Output all the entries word for word. Omit the pictures.
--- BEGIN Material for this task ---
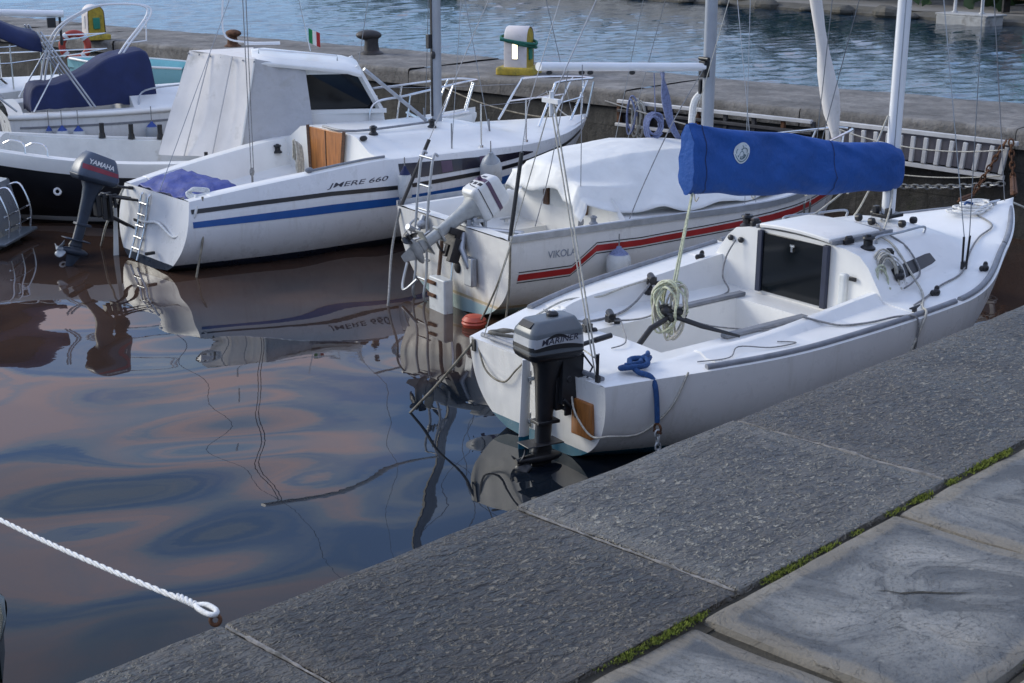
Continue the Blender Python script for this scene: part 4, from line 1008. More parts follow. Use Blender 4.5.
ropeA('jib_sheet', [on(3.3, -.1, .012), on(3.15, -.35, .02), on(3.1, -.55, .012), V((3.08, -.74, .9)), on(2.95, -.95, .012), on(2.7, -1.14, .02), A.pt(.47, 0, -1) + V((0, -.012, .01)), A.pt(.46, .35, -1) + V((0, -.015, 0))], .009, 'rope', 'pale rope crossing the cabin top and small window of the near sailboat')
ropeA('jib_sheet', [on(3.55, .0, .012), on(3.3, -.3, .015), on(3.25, -.55, .012), V((3.2, -.73, .9)), V((3.0, -.82, .86)), on(2.9, -.82, .02)], .007, 'rope_grey', 'grey control line led aft over the cabin side to a black block')
ropeA('jib_sheet', [(2.56, .58, .99), (2.50, .62, .85), (2.45, .6, .70), on(2.42, .50, .015), on(2.2, .42, .015), on(1.95, .40, .012), on(1.85, .35, .012)], .007, 'rope_grey', 'grey line hanging in a loop at the port side of the companionway')
ropeA('control_line', [on(.75, .80, .012), on(.9, .55, .012), on(1.2, .52, .012), on(1.5, .62, .03), (1.74, .69, .74)], .009, 'rope_grey', 'dark sheet lying across the port cockpit bench of the near sailboat')
ropeA('control_line', [on(1.05, .42, .02), (1.18, .2, .66), (1.25, -.02, .78)], .007, 'rope_grey', 'short line stretched from the port bench to the rope bundle')
ropeA('control_line', [(1.3, -.05, .72), (1.55, -.15, .62), on(1.8, -.42, .012), on(2.0, -.55, .012)], .006, 'rope_grey', 'thin line lying over the starboard cockpit bench of the near sailboat')
ropeA('control_line', [(.05, -.6, .80), (.15, -.45, .72), (.25, -.2, .70), (.1, .05, .80), (-.02, -.2, .86)], .006, 'rope', 'pale line looping from the backstay to the outboard motor')
ropeA('control_line', [on(.62, .72, .02), on(.95, .78, .02), (1.25, .74, .70), (1.5, .72, .74), (1.78, .72, .76)], .008, 'rope', 'pale line led along the port coaming to a black cam cleat')
ropeA('control_line', [(.6, -.12, .62), (.75, -.1, .63), (1.0, .2, .63), (1.12, .36, .63)], .005, 'rope_grey', 'thin dark line lying across the aft deck of the near sailboat')
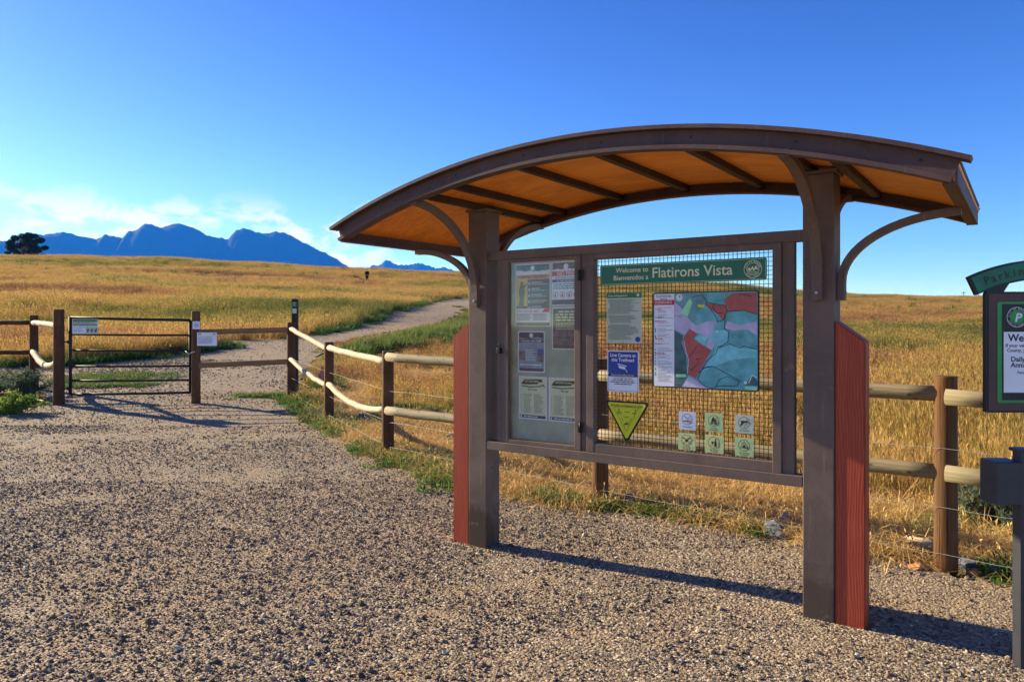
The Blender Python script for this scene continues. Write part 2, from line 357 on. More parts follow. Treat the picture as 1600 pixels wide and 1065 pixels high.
# ground materials
def m_gravel():
    M = Mat('gravel_surface', .9, .15); p = M.pos(); big = M.noise(p, .55, 5, .6); med = M.noise(p, 3.0, 5, .6)
    v1 = M.N('ShaderNodeTexVoronoi', {'Vector': p, 'Scale': 62.0, 'Randomness': 1.0}); v2 = M.N('ShaderNodeTexVoronoi', {'Vector': p, 'Scale': 150.0})
    sp = M.N('ShaderNodeSeparateColor', {0: v1.outputs['Color']}).outputs[0]
    st = M.ramp(sp, [(0, (.10, .082, .062)), (.3, (.17, .135, .098)), (.55, (.26, .205, .145)), (.8, (.36, .285, .195)), (1, (.54, .44, .32))])
    dirt = M.mix(med, (.27, .185, .11), (.38, .275, .165))
    f = M.math('ADD', M.rng(big, .42, .62, 0, .42), M.rng(med, .5, .66, 0, .6))
    M.col(M.mix(f, st, dirt)); h = M.math('SUBTRACT', M.math('MULTIPLY', M.rng(v2.outputs['Distance'], 0, .6, .3, 0), 1), M.math('MULTIPLY', v1.outputs['Distance'], 1.0))
    M.bump(h, .8, .012); return M.m
MT['gravel'] = m_gravel()
def m_soil():
    M = Mat('dry_grass_soil', .95, .05); p = M.pos((1, 1, 1)); a = M.noise(M.pos((.05, .12, .1)), 1, 6, .6, .6); b = M.noise(M.pos((.5, 1.2, 1)), 1, 6, .65); c_ = M.noise(p, 9, 5, .7)
    c = M.ramp(a, [(.3, (.15, .13, .03)), (.45, (.33, .21, .055)), (.55, (.42, .25, .07)), (.7, (.28, .14, .045))])
    c = M.mix(M.rng(b, .35, .7), c, (.45, .31, .12), 'MIX'); c = M.mix(M.rng(c_, .5, .75, 0, .6), c, (.10, .07, .03)); M.col(c); M.bump(M.math('ADD', c_, b), .8, .08); return M.m
MT['soil'] = m_soil()
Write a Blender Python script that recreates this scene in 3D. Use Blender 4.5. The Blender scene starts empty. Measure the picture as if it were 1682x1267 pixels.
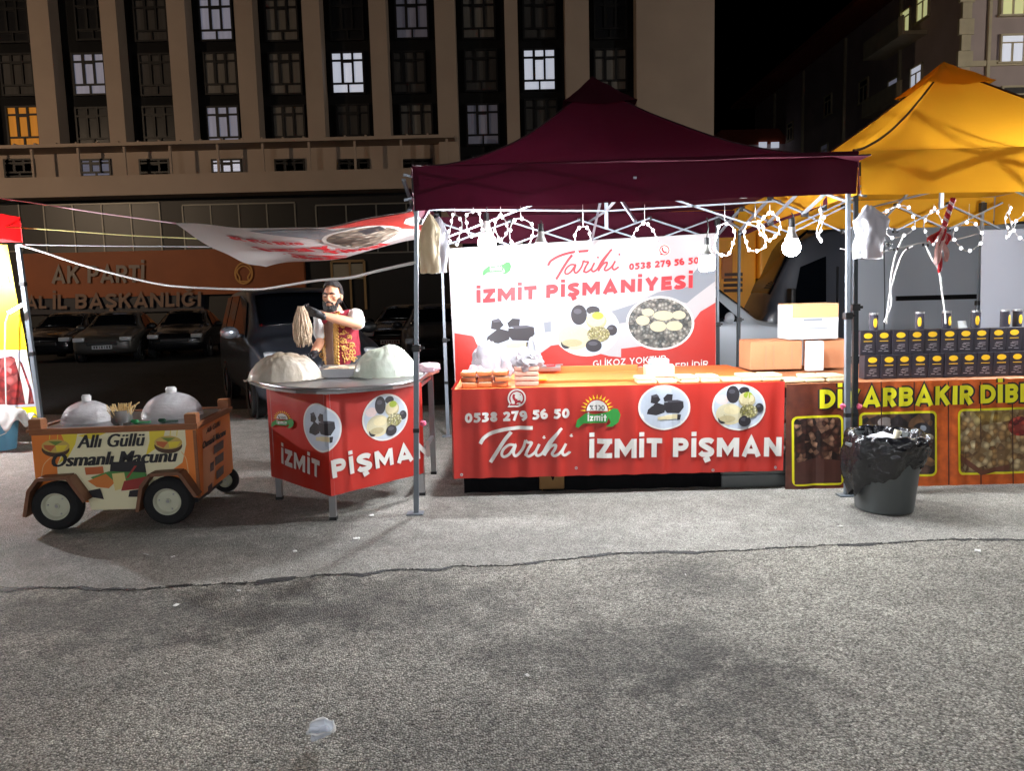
--- END Material for this task ---
Response:
Continue the Blender Python script for this scene: part 4, from line 1008. More parts follow. Use Blender 4.5.
ropeA('jib_sheet', [on(3.3, -.1, .012), on(3.15, -.35, .02), on(3.1, -.55, .012), V((3.08, -.74, .9)), on(2.95, -.95, .012), on(2.7, -1.14, .02), A.pt(.47, 0, -1) + V((0, -.012, .01)), A.pt(.46, .35, -1) + V((0, -.015, 0))], .009, 'rope', 'pale rope crossing the cabin top and small window of the near sailboat')
ropeA('jib_sheet', [on(3.55, .0, .012), on(3.3, -.3, .015), on(3.25, -.55, .012), V((3.2, -.73, .9)), V((3.0, -.82, .86)), on(2.9, -.82, .02)], .007, 'rope_grey', 'grey control line led aft over the cabin side to a black block')
ropeA('jib_sheet', [(2.56, .58, .99), (2.50, .62, .85), (2.45, .6, .70), on(2.42, .50, .015), on(2.2, .42, .015), on(1.95, .40, .012), on(1.85, .35, .012)], .007, 'rope_grey', 'grey line hanging in a loop at the port side of the companionway')
ropeA('control_line', [on(.75, .80, .012), on(.9, .55, .012), on(1.2, .52, .012), on(1.5, .62, .03), (1.74, .69, .74)], .009, 'rope_grey', 'dark sheet lying across the port cockpit bench of the near sailboat')
ropeA('control_line', [on(1.05, .42, .02), (1.18, .2, .66), (1.25, -.02, .78)], .007, 'rope_grey', 'short line stretched from the port bench to the rope bundle')
ropeA('control_line', [(1.3, -.05, .72), (1.55, -.15, .62), on(1.8, -.42, .012), on(2.0, -.55, .012)], .006, 'rope_grey', 'thin line lying over the starboard cockpit bench of the near sailboat')
ropeA('control_line', [(.05, -.6, .80), (.15, -.45, .72), (.25, -.2, .70), (.1, .05, .80), (-.02, -.2, .86)], .006, 'rope', 'pale line looping from the backstay to the outboard motor')
ropeA('control_line', [on(.62, .72, .02), on(.95, .78, .02), (1.25, .74, .70), (1.5, .72, .74), (1.78, .72, .76)], .008, 'rope', 'pale line led along the port coaming to a black cam cleat')
ropeA('control_line', [(.6, -.12, .62), (.75, -.1, .63), (1.0, .2, .63), (1.12, .36, .63)], .005, 'rope_grey', 'thin dark line lying across the aft deck of the near sailboat')
The Blender Python script for this scene continues. Write part 2, from line 357 on. More parts follow. Treat the picture as 1600 pixels wide and 1065 pixels high.
# ground materials
def m_gravel():
    M = Mat('gravel_surface', .9, .15); p = M.pos(); big = M.noise(p, .55, 5, .6); med = M.noise(p, 3.0, 5, .6)
    v1 = M.N('ShaderNodeTexVoronoi', {'Vector': p, 'Scale': 62.0, 'Randomness': 1.0}); v2 = M.N('ShaderNodeTexVoronoi', {'Vector': p, 'Scale': 150.0})
    sp = M.N('ShaderNodeSeparateColor', {0: v1.outputs['Color']}).outputs[0]
    st = M.ramp(sp, [(0, (.10, .082, .062)), (.3, (.17, .135, .098)), (.55, (.26, .205, .145)), (.8, (.36, .285, .195)), (1, (.54, .44, .32))])
    dirt = M.mix(med, (.27, .185, .11), (.38, .275, .165))
    f = M.math('ADD', M.rng(big, .42, .62, 0, .42), M.rng(med, .5, .66, 0, .6))
    M.col(M.mix(f, st, dirt)); h = M.math('SUBTRACT', M.math('MULTIPLY', M.rng(v2.outputs['Distance'], 0, .6, .3, 0), 1), M.math('MULTIPLY', v1.outputs['Distance'], 1.0))
    M.bump(h, .8, .012); return M.m
MT['gravel'] = m_gravel()
def m_soil():
    M = Mat('dry_grass_soil', .95, .05); p = M.pos((1, 1, 1)); a = M.noise(M.pos((.05, .12, .1)), 1, 6, .6, .6); b = M.noise(M.pos((.5, 1.2, 1)), 1, 6, .65); c_ = M.noise(p, 9, 5, .7)
    c = M.ramp(a, [(.3, (.15, .13, .03)), (.45, (.33, .21, .055)), (.55, (.42, .25, .07)), (.7, (.28, .14, .045))])
    c = M.mix(M.rng(b, .35, .7), c, (.45, .31, .12), 'MIX'); c = M.mix(M.rng(c_, .5, .75, 0, .6), c, (.10, .07, .03)); M.col(c); M.bump(M.math('ADD', c_, b), .8, .08); return M.m
MT['soil'] = m_soil()
Write a Blender Python script that recreates this scene in 3D. Use Blender 4.5. The Blender scene starts empty. Measure the picture as if it were 1682x1267 pixels.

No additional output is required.